Récemment, une des jeunes que l’on suivait et qui a décroché en classe de 5ème, a été repérée par le directeur d’une grande surface, qui l’a vue s’activer dans un rayon lors d’une mission de bénévolat. Il l’a testée et l’a trouvée très bien, il devrait lui proposer un contrat au sein du supermarché. Elle est vraiment partante !
Pourtant, avant sa mission bénévole, si je lui avais proposé un stage ou un emploi pour de la mise en rayon, elle m’aurait certainement dit non car ça ne correspondait pas à son projet. Aujourd’hui, accessoirement, elle est prête à faire de la mise en rayon et à occuper d’autres emplois, de manière temporaire. En réalité, elle s’est ouverte au monde du travail, elle a pris confiance et prouvé à un employeur qu’elle était performante et compétente.
Comment les jeunes bénévoles valorisent-ils ces expériences dans la suite de leur parcours ?
Une fois la mission bénévole terminée, le jeune fait le point avec son tuteur. Certains des jeunes sont aussi accompagnés par des parrains au cours de leur mission et au moment du bilan. En tant que conseillers, on les accompagne pour valoriser leur expérience sur leur CV, traduire certains savoir-faire acquis en termes de compétences professionnelles et réfléchir sur les prochaines étapes de leur projet. Au-delà des compétences, c’est aussi le fait qu’ils se soient engagés sans contrepartie financière qui est valorisant.

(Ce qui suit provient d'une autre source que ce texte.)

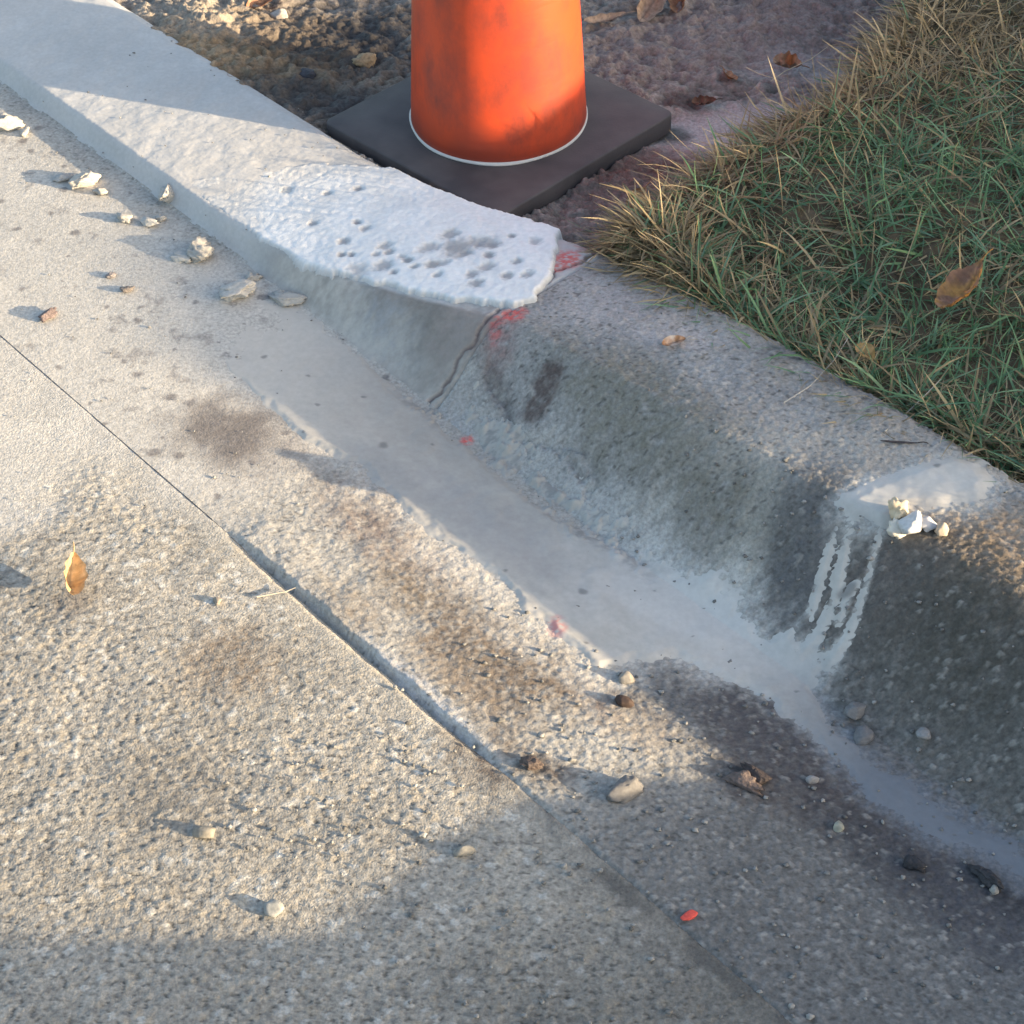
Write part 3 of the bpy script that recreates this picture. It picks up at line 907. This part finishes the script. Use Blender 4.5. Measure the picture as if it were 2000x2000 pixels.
def cone_mat():
    m, nt, b = new_mat('orange_plastic')
    L = nt.links
    tc = nt.nodes.new('ShaderNodeTexCoord')
    mp = nt.nodes.new('ShaderNodeMapping'); mp.inputs['Scale'].default_value = (1, 1, 0.55)
    L.new(tc.outputs['Object'], mp.inputs[0])
    n = nt.nodes.new('ShaderNodeTexNoise'); n.inputs['Scale'].default_value = 11; n.inputs['Detail'].default_value = 9; n.inputs['Roughness'].default_value = 0.7
    L.new(mp.outputs[0], n.inputs['Vector'])
    r1 = nt.nodes.new('ShaderNodeMapRange'); r1.inputs['From Min'].default_value = 0.42; r1.inputs['From Max'].default_value = 0.64
    L.new(n.outputs['Fac'], r1.inputs['Value'])
    # scuffed, with the shade on the foot painted in as dark red
    sx = nt.nodes.new('ShaderNodeSeparateXYZ'); L.new(tc.outputs['Object'], sx.inputs[0])
    n3 = nt.nodes.new('ShaderNodeTexNoise'); n3.inputs['Scale'].default_value = 16; n3.inputs['Detail'].default_value = 4
    L.new(tc.outputs['Object'], n3.inputs['Vector'])
    ad = nt.nodes.new('ShaderNodeMath'); ad.operation = 'MULTIPLY_ADD'; ad.inputs[1].default_value = 0.10
    L.new(n3.outputs['Fac'], ad.inputs[0]); L.new(sx.outputs['Z'], ad.inputs[2])
    r2 = nt.nodes.new('ShaderNodeMapRange'); r2.inputs['From Min'].default_value = 0.085; r2.inputs['From Max'].default_value = 0.155
    r2.inputs['To Min'].default_value = 0.75; r2.inputs['To Max'].default_value = 0.0
    L.new(ad.outputs[0], r2.inputs['Value'])
    mx = nt.nodes.new('ShaderNodeMath'); mx.operation = 'MAXIMUM'
    sc = nt.nodes.new('ShaderNodeMath'); sc.operation = 'MULTIPLY'; sc.inputs[1].default_value = 0.85
    L.new(r1.outputs[0], sc.inputs[0]); L.new(sc.outputs[0], mx.inputs[0]); L.new(r2.outputs[0], mx.inputs[1])
    mc = nt.nodes.new('ShaderNodeMix'); mc.data_type = 'RGBA'
    mc.inputs['A'].default_value = (0.52, 0.060, 0.016, 1); mc.inputs['B'].default_value = (0.17, 0.035, 0.025, 1)
    L.new(mx.outputs[0], mc.inputs['Factor'])
    L.new(mc.outputs['Result'], b.inputs['Base Color'])
    b.inputs['Roughness'].default_value = 0.48
    b.inputs['Specular IOR Level'].default_value = 0.4
    n2 = nt.nodes.new('ShaderNodeTexNoise'); n2.inputs['Scale'].default_value = 60; n2.inputs['Detail'].default_value = 6
    mp2 = nt.nodes.new('ShaderNodeMapping'); mp2.inputs['Scale'].default_value = (0.5, 0.5, 2.2)
    L.new(tc.outputs['Object'], mp2.inputs[0]); L.new(mp2.outputs[0], n2.inputs['Vector'])
    bu = nt.nodes.new('ShaderNodeBump'); bu.inputs['Strength'].default_value = 0.18; bu.inputs['Distance'].default_value = 0.002
    L.new(n2.outputs['Fac'], bu.inputs['Height']); L.new(bu.outputs[0], b.inputs['Normal'])
    return m


def rubber_mat():
    m, nt, b = new_mat('black_rubber')
    L = nt.links
    tc = nt.nodes.new('ShaderNodeTexCoord')
    n = nt.nodes.new('ShaderNodeTexNoise'); n.inputs['Scale'].default_value = 14; n.inputs['Detail'].default_value = 7
    L.new(tc.outputs['Object'], n.inputs['Vector'])
    cr = nt.nodes.new('ShaderNodeValToRGB')
    cr.color_ramp.elements[0].position = 0.35; cr.color_ramp.elements[0].color = (.048, .042, .046, 1)
    cr.color_ramp.elements[1].position = 0.75; cr.color_ramp.elements[1].color = (.10, .088, .088, 1)
    L.new(n.outputs['Fac'], cr.inputs[0]); L.new(cr.outputs[0], b.inputs['Base Color'])
    b.inputs['Roughness'].default_value = 0.7
    n2 = nt.nodes.new('ShaderNodeTexNoise'); n2.inputs['Scale'].default_value = 300; n2.inputs['Detail'].default_value = 3
    L.new(tc.outputs['Object'], n2.inputs['Vector'])
    bu = nt.nodes.new('ShaderNodeBump'); bu.inputs['Strength'].default_value = 0.25; bu.inputs['Distance'].default_value = 0.001
    L.new(n2.outputs['Fac'], bu.inputs['Height']); L.new(bu.outputs[0], b.inputs['Normal'])
    return m


def lathe(name, prof, mat, parent, n=72, wob=0.0):
    a = np.linspace(0, 2 * math.pi, n, endpoint=False)
    co = []
    for r, z in prof:
        rr = r * (1 + wob * np.sin(3 * a + z * 9) + wob * 0.6 * np.sin(7 * a - z * 15))
        co.append(np.stack([rr * np.cos(a), rr * np.sin(a), np.full(n, z)], -1))
    co = np.vstack(co)
    f = []
    for i in range(len(prof) - 1):
        for j in range(n):
            k = (j + 1) % n
            f.append((i * n + j, i * n + k, (i + 1) * n + k, (i + 1) * n + j))
    return mesh_obj(name, co, np.array(f), mat, parent=parent)


cone = bpy.data.objects.new('traffic_cone', None)
COL.objects.link(cone)
cone.location = (PLATE_C[0], PLATE_C[1], 0.022)
cone.rotation_euler = (0, math.radians(-1.2), 0)
tag(cone, 'tall scuffed orange traffic cone on a black rubber base in the mud', 'traffic cone')
PT = 0.027
# base plate: rounded, slightly chamfered square slab
def plate_outline(w, rc, n=6):
    P = []
    for q, (cx, cy) in enumerate(((1, 1), (-1, 1), (-1, -1), (1, -1))):
        for i in range(n + 1):
            a = math.pi / 2 * (q + i / n)
            P.append((cx * (w / 2 - rc) + rc * math.cos(a), cy * (w / 2 - rc) + rc * math.sin(a)))
    return P


rings = [(plate_outline(PLATE_W, .012), 0.0), (plate_outline(PLATE_W, .012), PT - .003), (plate_outline(PLATE_W - .002, .011), PT - .001), (plate_outline(PLATE_W - .006, .010), PT),
         (plate_outline(PLATE_W - .10, .04), PT + .0015), (plate_outline(0.20, .08), PT + .002)]
co = []; nn = len(rings[0][0])
for P, z in rings:
    for a, b in P:
        co.append((_c * a - _s * b, _s * a + _c * b, z + (0.0025 * math.sin(a * 9 + b * 5) if z > 0.01 else 0)))
f = []
for i in range(len(rings) - 1):
    for j in range(nn):
        k = (j + 1) % nn
        f.append((i * nn + j, i * nn + k, (i + 1) * nn + k, (i + 1) * nn + j))
plate = mesh_obj('base_plate', co, np.array(f), rubber_mat(), parent=cone)
R0 = 0.1265
prof = [(R0 - .004, PT - .004), (R0, PT + .004)] + [(R0 - 0.064 * h, PT + .004 + h) for h in np.linspace(0.02, 0.95, 40)] + [(R0 - .064 * .95 - .012, PT + .965)]
body = lathe('body', prof, cone_mat(), cone, 96, 0.004)
white = plain_mat('reflective_white', (.78, .78, .76), 0.4)
lathe('reflective_collar', [(R0 - .064 * h + .0015, PT + .004 + h) for h in (0.42, 0.50, 0.57)], white, cone)
lathe('reflective_collar', [(R0 - .064 * h + .0015, PT + .004 + h) for h in (0.68, 0.74, 0.78)], white, cone)
lathe('handle', [(.066, PT + .96), (.060, PT + .975), (.030, PT + .985), (.026, PT + 1.03), (.040, PT + 1.045), (.036, PT + 1.06), (.0, PT + 1.064)], plain_mat('handle_rubber', (.03, .03, .03), .6), cone, 32)
lathe('glue_seam', [(R0 - .003, PT - .001), (R0 + .0026, PT + .0002), (R0 + .0024, PT + .0022), (R0 - .002, PT + .0045)], plain_mat('dried_glue', (.50, .49, .48), .7), cone, 96, 0.010)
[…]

En décembre 2014, la Mission Locale a organisé une cérémonie de remise des "Passeports Bénévoles"® en présence des jeunes et d’élus notamment. C’était une manière de valoriser l’engagement de ces jeunes et de donner envie à des associations qui n’accueillaient pas encore de bénévoles de s’impliquer.
Avez-vous de nouveaux projets en perspective ?
Oui on a plein de projets ! Les étudiants en BTS avec lesquels on a noué le partenariat pour les missions en maison de retraite interviennent auprès de collégiens pour du soutien scolaire. On a imaginé que des jeunes qui participent à l’expérimentation Garantie Jeunes puissent rencontrer des élèves autour de projets spécifiques et pour échanger sur leurs parcours.
Il y a des passerelles à créer entre les structures, y compris entre les établissements scolaires et les Missions Locales.